The papel picado is coming down. The remaining molcajetes and molinillos are going into boxes. And the hot pink, vintage fridge is being shipped to a buyer in Galveston. At the end of September, the colorful cocina store at the Pearl, Melissa Guerra, will close its doors for good.
Guerra, the store’s namesake and owner, is not renewing her lease on the space she’s occupied since the former brewery was renovated and opened. But it was a choice forced upon her as much by the “Amazon effect” as her own desire to pursue passions beyond the kitchen.
“It’s been a great journey – that’s the part that’s sad,” Guerra said, talking with the Rivard Report Thursday evening from the back office of her shop, a space filled with packing boxes and some items ready to be shipped out. “But going online makes sense. The same people who are online are the same ones outfitting their kitchens right now.”
Melissa Guerra was one of the first retail outlets to open at the Pearl, along with the Twig Book Shop and Adelante, originally occupying the Full Goods building until the Lab Building opened in 2012. Other retailers have come along – Dos Carolinas, the guayabera shop, The Tiny Finch, and Niche Boutique, to name a few. Adelante Boutique has recently expanded.
Owner Marla Ross moved the dress and accessories shop from Alamo Heights in 2008 and said traffic at the Pearl was slow at first. That has changed as the Pearl campus has grown.
“Business has been insane, and our growth has been everything I thought it would be,” Ross said. “When One Lucky Duck folded [next door], I didn’t think about it. Business the past 16 months had been so huge, I’m like, ‘Okay [let’s] do it.’”
Ross wishes Melissa could remain her neighbor at the Pearl, but understands the challenge.

Like many kitchen stores big and small, business has stalled at Melissa Guerra, with the average ticket around $30.
“It’s not sustainable [for business] anymore,” she said. “And that’s why I’m here to begin with.”
A self-taught culinary expert and food historian with several cookbooks to her name, Guerra said she opened the store at the Pearl because she wanted to be part of the Culinary Institute of America community. She is member of Les Dames d Escoffier, a founding board member of Foodways Texas, and a served as a member of The Culinary Institute of America Latin Cuisines Advisory Council Executive Committee.
“But as my industry started changing, I couldn’t be as much a part of it as I wanted to,” she said.
These days, she’s more actively involved with the blogging community, beyond simply recipe-sharing, and writing about another topic she knows well – the Texas border.

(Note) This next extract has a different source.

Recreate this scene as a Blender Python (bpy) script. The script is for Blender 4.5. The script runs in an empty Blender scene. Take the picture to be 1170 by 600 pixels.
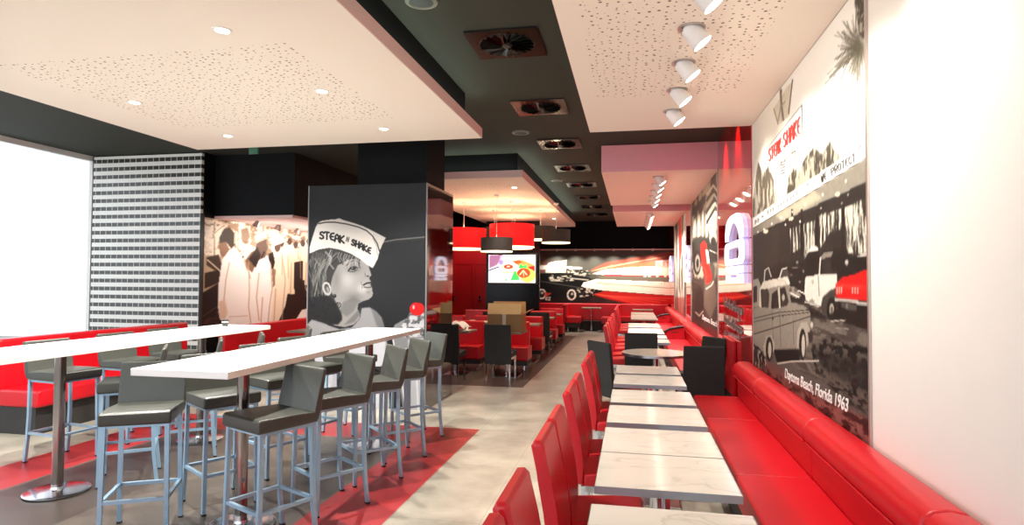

At New Worlder, Guerra has penned several installments in a series of first-hand accounts of ranch life on the border where she grew up and resides with her husband. The first is titled, “The Nameless, Faceless Migrant.”
Though Guerra says she will continue to write and talk about food, and peddle related cookware and supplies, at her website and, yes, via Amazon, she feels God put her in a place and time and gave her a gift. She wants to make sure people far from Texas understand the issues that people on both side of the border are facing.
“[Immigration] is not a Hispanic problem, it’s a human problem,” she said.
Guerra said closing the store will also give her more time to complete two book proposals, only one of which is a cookbook.
For now, she is moving out the fixtures and reducing inventory, offering many items in the store at greatly reduced prices. Friends and former staff are stopping in to reminisce and say goodbye.
Melissa Guerra will vacate the space before Oct. 1.
The Pearl is announced Sept. 28 that The Vintage Bouquet Bar, a flower and gift boutique offering full-service floral customization, will open in the space at the Pearl in November.